Les votants favorables à une plus grande visibilité des femmes
Une conclusion logique d’une polémique un peu stérile mais qui aura eu le mérite, selon l’édile, de discuter de la place de la femme dans l’espace public. Pendant toute la consultation, il s’est employé à rappeler que seules 4% des rues de Rouen portaient des noms de femmes et à dire tout le bien qu’il penserait de tout projet pouvant permettre à plus de visibilité des femmes.
C’est ce qui lui a valu les foudres d’une partie des médias et personnalités politiques de droite, l’accusant de se soumettre au «wokisme» et à la «cancel culture». La nouvelle n’a paradoxalement pas été accueillie avec tant d’ardeur parmi les militantes féministes rouennaises, qui voyaient dans cette proposition une manœuvre politique davantage qu’un réel pas en avant dans la lutte pour la défense des droits des femmes.
A souligner qu’au-delà d’une victoire des partisans d’un retour de Napoléon sur la place, les votants ont tout de même largement soutenu l’idée d’une plus grande présence de noms féminins dans l’espace public : 65,6% ont dit souhaiter qu’une meilleure place soit faite aux femmes dans la dénomination des rues, places et jardins, et 67,10% par des plaques rendant hommage à des femmes.

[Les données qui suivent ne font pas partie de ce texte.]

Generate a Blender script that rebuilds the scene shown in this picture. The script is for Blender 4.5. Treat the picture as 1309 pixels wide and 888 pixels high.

Les votants sont aussi en accord avec les appels répétés des historiens et des associations de défense du patrimoine qui militaient pour plus de contextualisation des monuments et statues rouennais : 64,2% d’entre eux se disent favorables à «l’installation d’un élément explicatif (panneau…) permettant de replacer cette statue dans son contexte historique et politique». Histoire aussi de mieux comprendre les différentes instrumentalisations dont elle peut faire l’objet.
Mise à jour mardi 14 décembre à 14 heures – correction du dernier paragraphe : contrairement à ce qui a été écrit dans un premier temps, 64,2% des votants se sont bien dits favorables à «l’installation d’un élément explicatif».